TASK:
The lines to be extracted run from the start of the listing through the line containing "of every object"; copy them exactly and nothing else.

DATA:
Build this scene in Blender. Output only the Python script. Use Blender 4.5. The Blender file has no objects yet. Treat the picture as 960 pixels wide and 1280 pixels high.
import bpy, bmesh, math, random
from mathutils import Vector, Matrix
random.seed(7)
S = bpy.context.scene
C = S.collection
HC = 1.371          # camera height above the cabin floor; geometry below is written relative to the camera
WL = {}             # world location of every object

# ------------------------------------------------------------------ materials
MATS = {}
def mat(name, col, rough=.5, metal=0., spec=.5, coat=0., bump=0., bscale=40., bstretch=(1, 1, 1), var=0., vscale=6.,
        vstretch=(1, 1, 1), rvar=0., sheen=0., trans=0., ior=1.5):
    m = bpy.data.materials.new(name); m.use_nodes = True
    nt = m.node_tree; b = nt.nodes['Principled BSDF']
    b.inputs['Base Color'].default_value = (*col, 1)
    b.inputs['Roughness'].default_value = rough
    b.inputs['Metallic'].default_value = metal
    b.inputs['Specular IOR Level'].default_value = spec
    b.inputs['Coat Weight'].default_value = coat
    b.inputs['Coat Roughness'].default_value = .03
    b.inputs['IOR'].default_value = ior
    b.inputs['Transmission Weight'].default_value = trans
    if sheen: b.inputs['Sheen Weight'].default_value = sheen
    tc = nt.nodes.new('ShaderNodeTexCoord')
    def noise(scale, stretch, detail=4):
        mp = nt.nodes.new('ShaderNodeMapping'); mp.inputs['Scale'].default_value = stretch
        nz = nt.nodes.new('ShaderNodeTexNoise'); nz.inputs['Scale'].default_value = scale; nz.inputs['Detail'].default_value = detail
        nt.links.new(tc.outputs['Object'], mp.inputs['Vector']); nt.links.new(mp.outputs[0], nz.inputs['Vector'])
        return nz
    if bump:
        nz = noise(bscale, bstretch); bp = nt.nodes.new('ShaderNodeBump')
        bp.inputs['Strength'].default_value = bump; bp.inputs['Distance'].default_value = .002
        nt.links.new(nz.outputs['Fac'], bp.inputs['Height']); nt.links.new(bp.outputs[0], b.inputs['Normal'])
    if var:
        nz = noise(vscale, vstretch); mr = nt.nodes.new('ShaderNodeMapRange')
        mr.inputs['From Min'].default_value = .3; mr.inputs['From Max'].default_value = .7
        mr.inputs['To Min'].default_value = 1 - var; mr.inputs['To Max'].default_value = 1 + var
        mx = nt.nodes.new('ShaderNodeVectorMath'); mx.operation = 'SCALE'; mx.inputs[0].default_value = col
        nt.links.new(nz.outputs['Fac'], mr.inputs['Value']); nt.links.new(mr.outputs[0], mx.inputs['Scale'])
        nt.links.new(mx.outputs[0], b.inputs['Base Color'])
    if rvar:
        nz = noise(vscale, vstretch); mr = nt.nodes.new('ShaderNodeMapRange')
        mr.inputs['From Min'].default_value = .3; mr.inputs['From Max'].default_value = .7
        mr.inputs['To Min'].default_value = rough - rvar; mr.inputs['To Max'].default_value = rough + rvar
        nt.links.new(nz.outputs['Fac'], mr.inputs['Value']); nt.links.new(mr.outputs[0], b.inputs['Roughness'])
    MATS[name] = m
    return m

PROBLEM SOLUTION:
Build this scene in Blender. Output only the Python script. Use Blender 4.5. The Blender file has no objects yet. Treat the picture as 960 pixels wide and 1280 pixels high.
import bpy, bmesh, math, random
from mathutils import Vector, Matrix
random.seed(7)
S = bpy.context.scene
C = S.collection
HC = 1.371          # camera height above the cabin floor; geometry below is written relative to the camera
WL = {}             # world location of every object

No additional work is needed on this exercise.